▼
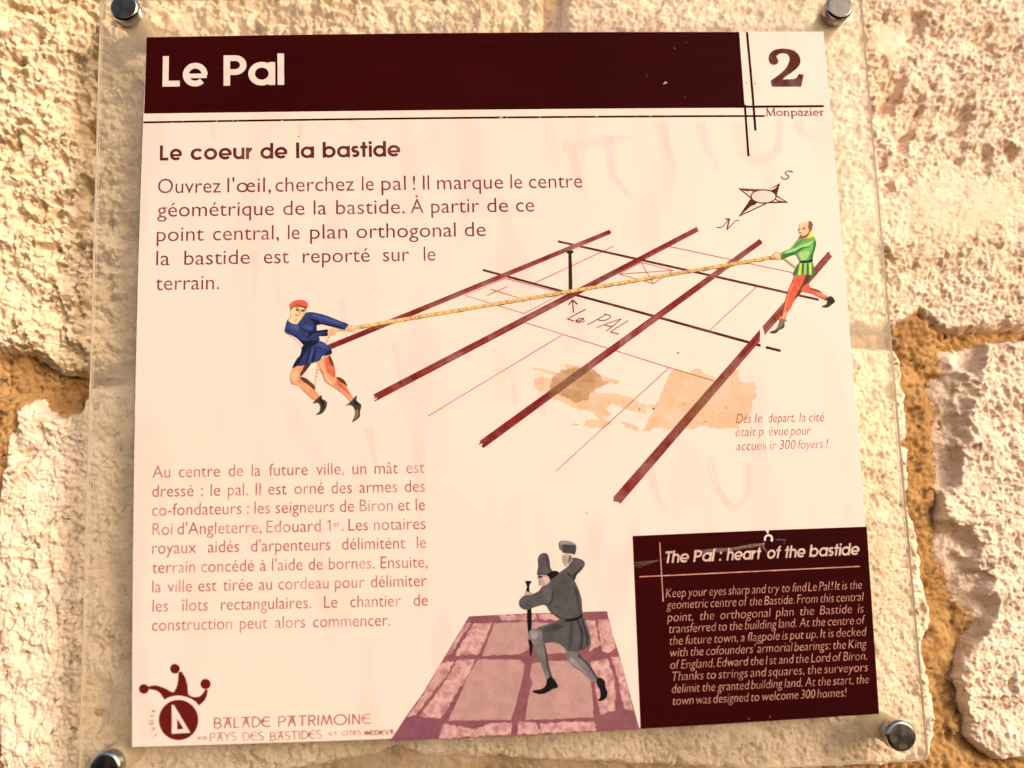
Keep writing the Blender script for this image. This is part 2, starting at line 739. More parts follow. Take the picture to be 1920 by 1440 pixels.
wall = thing('stone_wall', 'rough pale limestone block wall with crumbling ochre mortar joints behind the sign', 'wall', (0, 0, 0))

st_left = stone_material('warm cream limestone', (0.77, 0.61, 0.45), (0.70, 0.54, 0.37), (0.36, 0.245, 0.135), (0.69, 0.50, 0.29), 1.3)
st_right = stone_material('pinkish cream limestone', (0.77, 0.60, 0.485), (0.70, 0.525, 0.40), (0.36, 0.235, 0.15), (0.65, 0.49, 0.32), 5.1)
st_low = stone_material('pale cream limestone', (0.78, 0.615, 0.495), (0.71, 0.545, 0.41), (0.35, 0.25, 0.16), (0.66, 0.50, 0.31), 9.7, 0.95)
mort = stone_material('ochre lime mortar', (0.44, 0.255, 0.105), (0.31, 0.165, 0.062), (0.11, 0.060, 0.026), (0.38, 0.20, 0.065), 3.3, 0.9)


def crumb(X, Z, seed, big, mid, fine):
    """weathered limestone: broken lumps, crumbs and pores at every scale"""
    wx = X + 3.5 * fbm(X / 11, Z / 11, seed, 3, 0.6); wz = Z + 3.5 * fbm(X / 11, Z / 11, seed + 7, 3, 0.6)
    n1 = fbm(wx / 19, wz / 16, seed + 11, 5, 0.62)
    n2 = np.abs(perlin(wx / 8.0, wz / 6.8, seed + 17)) - 0.3
    n3 = np.abs(fbm(wx / 4.2, wz / 3.6, seed + 23, 3, 0.6)) - 0.25
    zone = 0.35 + 0.95 * sstep(-0.32, 0.30, fbm(X / 26, Z / 21, seed + 51, 3))      # worn flat here, crumbling there
    mid = mid * zone; fine = fine * (0.55 + 0.45 * zone)
    h = big * n1 + mid * n2 + mid * 0.8 * n3
    h += fine * (1.3 * fbm(X / 3.1, Z / 3.1, seed + 29, 2, 0.7) + 0.5 * perlin(X / 1.9, Z / 1.7, seed + 37))
    return h


def relief_left(X, Z):
    h = crumb(X, Z, 3, 10.5, 6.6, 1.1)
    h += 4.5 * fbm(X / 45, Z / 45, 15, 2)
    h -= 6.5 * pits(X / 15, Z / 15, 21, 0.45) + 3.2 * pits(X / 6.5, Z / 6.5, 23, 0.5)
    h -= 7 * px_mask(X, Z, 166, 255, 12, 45, 0.5) + 4 * px_mask(X, Z, 165, 370, 10, 25, 0.5) + 5 * px_mask(X, Z, 35, 115, 18, 10, 0.5, 0.4)
    h -= 6 * px_mask(X, Z, 130, 670, 26, 22, 0.35) + 4 * px_mask(X, Z, 95, 590, 14, 10, 0.5)
    h += 4 * px_mask(X, Z, 55, 640, 45, 40, 0.4) + 3.5 * px_mask(X, Z, 55, 465, 28, 30, 0.5)
    return h


def relief_upper_right(X, Z):
    a = (X + Z) * 0.7071; b = (X - Z) * 0.7071
    w = 3 * fbm(X / 12, Z / 12, 61, 3)
    r = 1 - 2 * np.abs(perlin(a / 34, (b + w) / 11, 63))
    r2 = 1 - 2 * np.abs(perlin(a / 15, (b + w) / 6, 67))
    flat = np.maximum(px_mask(X, Z, 1800, 385, 150, 62, 0.6), px_mask(X, Z, 1665, 80, 34, 40, 0.5))
    low = sstep(-135, -165, Z)
    amp = 1 - 0.93 * flat
    h = amp * ((1 - 0.5 * low) * (2.3 * r + 1.5 * r2) + crumb(X, Z, 207, 4.0, 2.9, 1.15))
    h += 1.5 * flat
    h -= amp * (3.2 * pits(X / 5.5, Z / 5.5, 75, 0.5) + 1.8 * pits(X / 3, Z / 3, 79, 0.5))
    for (cx, cy, rx, ry, rot, dep) in ((1655, 36, 9, 8, 0, 5), (1712, 40, 16, 44, 0.45, 6.5), (1742, 80, 10, 28, 0.7, 4), (1668, 180, 15, 50, 0.5, 7),
                                       (1652, 120, 5, 10, 0.3, 3), (1700, 245, 12, 45, 0.55, 7), (1725, 200, 8, 24, 0.2, 4.5), (1795, 225, 17, 44, 0.5, 8),
                                       (1795, 290, 9, 24, 0.5, 4), (1842, 300, 10, 36, 0.1, 4.5), (1890, 290, 10, 18, 0.4, 4), (1730, 270, 8, 22, 0.8, 3),
                                       (1668, 355, 6, 5, 0, 5), (1835, 100, 22, 18, 0, 2.5), (1650, 310, 8, 20, 0.3, 3.5), (1850, 60, 8, 45, 0.9, 3)):
        h -= dep * 1.15 * px_mask(X + 3 * perlin(X / 7, Z / 7, 301), Z + 3 * perlin(X / 7, Z / 7, 303), cx, cy, rx, ry, 0.5, rot)
    h += (1 - low) * 1.5
    return h


def relief_low(X, Z):
    h = crumb(X, Z, 81, 4.6, 1.7, 0.8)
    h += 2.5 * fbm(X / 40, Z / 30, 91, 2)
    h -= 5.0 * pits(X / 11, Z / 11, 93, 0.45) + 3.4 * pits(X / 5, Z / 5, 95, 0.5) + 1.8 * pits(X / 2.8, Z / 2.8, 97, 0.5)
    h -= 7 * px_mask(X, Z, 180, 1315, 26, 36, 0.5) + 4 * px_mask(X, Z, 178, 1352, 18, 14, 0.4)
    h -= 4 * px_mask(X, Z, 49, 1058, 19, 8, 0.4, 0.35) + 5 * px_mask(X, Z, 25, 805, 8, 17, 0.4) + 4 * px_mask(X, Z, 50, 852, 14, 9, 0.4, -0.5)
    h -= 6 * px_mask(X, Z, 1668, 738, 7, 13, 0.35, -0.4) + 4 * px_mask(X, Z, 215, 1080, 22, 40, 0.6, -0.5)
    return h


def relief_right(X, Z):
    h = crumb(X, Z, 401, 5.0, 2.8, 0.95)
    h += 3.0 * fbm(X / 42, Z / 30, 111, 2)
    h -= 4.2 * pits(X / 8, Z / 8, 113, 0.4) + 3.0 * pits(X / 4, Z / 4, 115, 0.5) + 1.4 * pits(X / 2.6, Z / 2.6, 117, 0.4)
    return h + 7.0


def stone(name, outline, relief, material, label=None, step=0.62, w=6.5, bev=None, drop=15.0, jag=2.0):
    P = [wall_pt(p) for p in outline]
    xs_ = [p[0] for p in P]; zs_ = [p[1] for p in P]
    xs = np.arange(min(xs_) - 3, max(xs_) + 3, step); zs = np.arange(min(zs_) - 3, max(zs_) + 3, step)
    X, Z = np.meshgrid(xs, zs)
    d = sdist(X, Z, P) + jag * fbm(X / 7, Z / 7, 131, 4, 0.6)
    ww = w * (1 + 0.6 * fbm(X / 20, Z / 20, 137, 2))
    e = 1 - np.clip((d + 1.0) / (ww + 1.0), 0, 1)
    h = relief(X, Z) - drop * e ** 2.2
    if bev is not None:
        t = bev(X, Z, d)
        h = h * (1 - 0.7 * np.clip(t / 6, 0, 1)) - t
    Y = WALL_Y - h / 1000
    return grid_mesh(name, xs / 1000, zs / 1000 + Z0, Y, d > -1.2, material, wall) if not label else _lab(
        grid_mesh(name, xs / 1000, zs / 1000 + Z0, Y, d > -1.2, material, wall), label)


def _lab(o, t):
    o['label'] = t
    return o


A_ = [(-280, -260), (1020, -260), (1023, 0), (1021, 60), (1018, 640), (700, 668), (400, 692), (250, 694), (160, 694), (112, 690), (102, 684), (78, 670),
      (52, 660), (0, 656), (-280, 648)]
B_ = [(1058, -260), (2200, -260), (2200, 596), (1920, 611), (1800, 614), (1758, 612), (1730, 588), (1702, 600), (1680, 622), (1600, 616), (1300, 640),
      (1062, 652), (1058, 60)]
C_ = [(-10, 950), (8, 810), (30, 764), (62, 744), (75, 768), (110, 782), (140, 772), (158, 742), (168, 722), (250, 720), (500, 712), (900, 692),
      (1300, 668), (1600, 646), (1683, 652), (1692, 692), (1700, 742), (1703, 800), (1706, 900), (1708, 960), (1724, 1000), (1732, 1080), (1745, 1130),
      (1750, 1165), (1732, 1210), (1738, 1260), (1752, 1300), (1759, 1350), (1752, 1400), (1742, 1432), (1500, 1452), (1220, 1440), (900, 1425),
      (790, 1422), (740, 1402), (690, 1425), (400, 1470), (100, 1490), (-8, 1480), (-18, 1250), (-14, 1150), (-16, 1050), (-12, 1000)]
D_ = [(1756, 656), (1830, 650), (1920, 646), (2200, 636), (2200, 1380), (1920, 1422), (1870, 1427), (1832, 1407), (1818, 1380), (1812, 1340),
      (1808, 1318), (1795, 1270), (1800, 1240), (1822, 1200), (1830, 1168), (1800, 1130), (1780, 1100), (1760, 1050), (1763, 960), (1752, 900),
      (1750, 800), (1755, 720)]
E_ = [(-280, 760), (-30, 775), (-22, 1100), (-40, 1480), (-280, 1490)]
F_ = [(-700, 1545), (2200, 1500), (2200, 2300), (-700, 2300)]


def bev_right(X, Z, d):
    # the broken left arris of the lower right stone: a flat facet sloping in to the joint
    c = wall_pt((1800, 900))
    wid = 24 * np.maximum(px_mask(X, Z, 1795, 780, 75, 150, 0.35), 1.0 * px_mask(X, Z, 1810, 1080, 70, 95, 0.35)) + 0.01
    wid = wid * (1 + 0.5 * fbm(X / 14, Z / 14, 151, 2))
    t = np.clip(1 - d / np.maximum(wid, 0.5), 0, 1)
    return 15 * t




def push(P, dx, dy, test):
    return [(x + dx, y + dy) if test(x, y) else (x, y) for x, y in P]


A_ = push(A_, 0, 5, lambda x, y: 600 < y < 700)
B_ = push(B_, 0, 8, lambda x, y: y > 590 and x > 1740)
D_ = push(D_, 0, -8, lambda x, y: y < 657)
D_ = push(D_, -7, 0, lambda x, y: x < 1840 and y < 1400)
C_ = push(C_, 4, 0, lambda x, y: x > 1690)
stone('stone_block', A_, relief_left, st_left, 'lumpy upper left block', w=9)
stone('stone_block', B_, relief_upper_right, st_right, 'upper right block with slanting hollows', w=6)
stone('stone_block', C_, relief_low, st_low, 'pitted lower block behind the sign', w=4.5)
stone('stone_block', D_, relief_right, st_right, 'lower right block with a broken left edge', bev=bev_right, w=4)
stone('stone_block', E_, relief_low, st_low, step=2.0)
stone('stone_block', F_, relief_right, st_low, step=2.4)
for P, rel, m in (([(-1500, -260), (-318, -260), (-318, 655), (-1500, 660)], relief_left, st_left), ([(-1500, 765), (-318, 765), (-318, 1495), (-1500, 1500)], relief_low, st_low),
                  ([(-1500, -960), (640, -960), (640, -305), (-1500, -300)], relief_low, st_right), ([(680, -960), (3400, -960), (3400, -300), (680, -305)], relief_left, st_low),
                  ([(2238, -262), (3400, -262), (3400, 600), (2238, 600)], relief_left, st_left), ([(2238, 640), (3400, 640), (3400, 1420), (2238, 1410)], relief_low, st_right),
                  ([(-1500, 1545), (-740, 1545), (-740, 2300), (-1500, 2300)], relief_left, st_left), ([(2240, 1500), (3400, 1500), (3400, 2300), (2240, 2300)], relief_low, st_low)):
    stone('stone_block', P, rel, m, step=2.8)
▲
Print the data above verbatim from the first line through the line holding "wall = thing('stone_wall', 'rough", leaving every picture out.

* Answer for this exercise *
Keep writing the Blender script for this image. This is part 2, starting at line 739. More parts follow. Take the picture to be 1920 by 1440 pixels.
wall = thing('stone_wall', 'rough pale limestone block wall with crumbling ochre mortar joints behind the sign', 'wall', (0, 0, 0))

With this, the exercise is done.